It feels like the more research I do the more radical I become.
For example I learned the GDP really is hardly the end all be all measurement that people often attribute it as. I feel the same with GDP growth. For example France gets shit on all the time due to having higher unemployment and less GDP growth (recently at least) than Germany despite the fact that the former has the real wages
increasing with some of the
lowest poverty in Europe while the latter has poverty rate almost double it and its primary base of increasing its GDP is
lowering wages. How the hell is that success? Success should be measured how much extra money the people are getting and how little poor people you have. Yet you never ever see anyone anywhere in the media measuring success by this. Even on MSNBC you don't see them mentioning real wage growth but looking at GDP growth. Yes France has high unemployment but why is it a good thing if people are working while being poor? It makes no sense. Developed countries shouldn't start by growing the GDP then figuring out how to raise wages, that's backwards (unless its under certain conditions).

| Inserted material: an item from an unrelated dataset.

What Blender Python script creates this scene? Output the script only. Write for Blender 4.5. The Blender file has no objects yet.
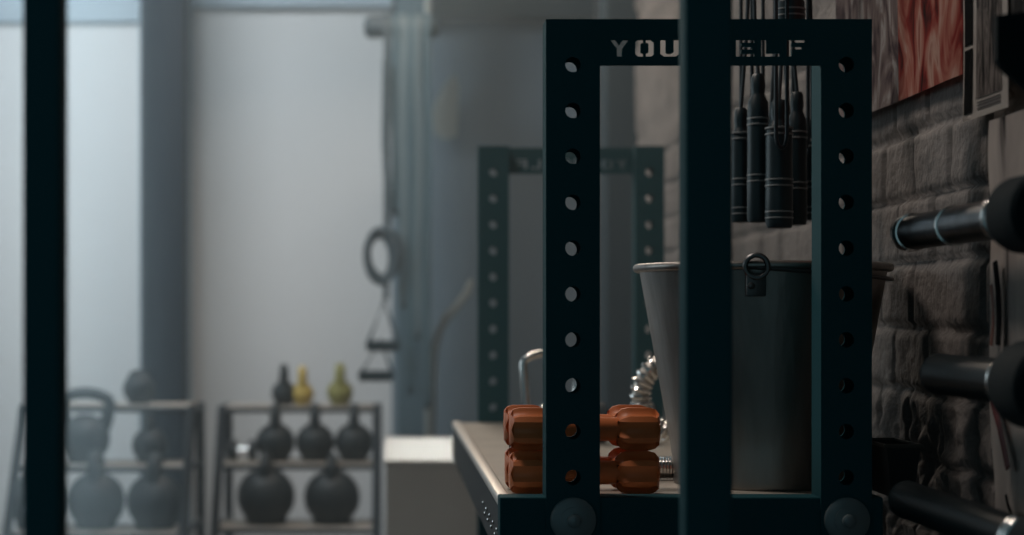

Couple that with the fact that I no longer believe that the amount of public debt matters and that taxes don't fund the government lead me to having radical views in terms of how the economy should be structured. I find this all amusing because before I got into politics I though I would "moderate" my views or "meet in the middle" yet the more I learn and research the more I feel that I am leaping toward my previous direction even further than before.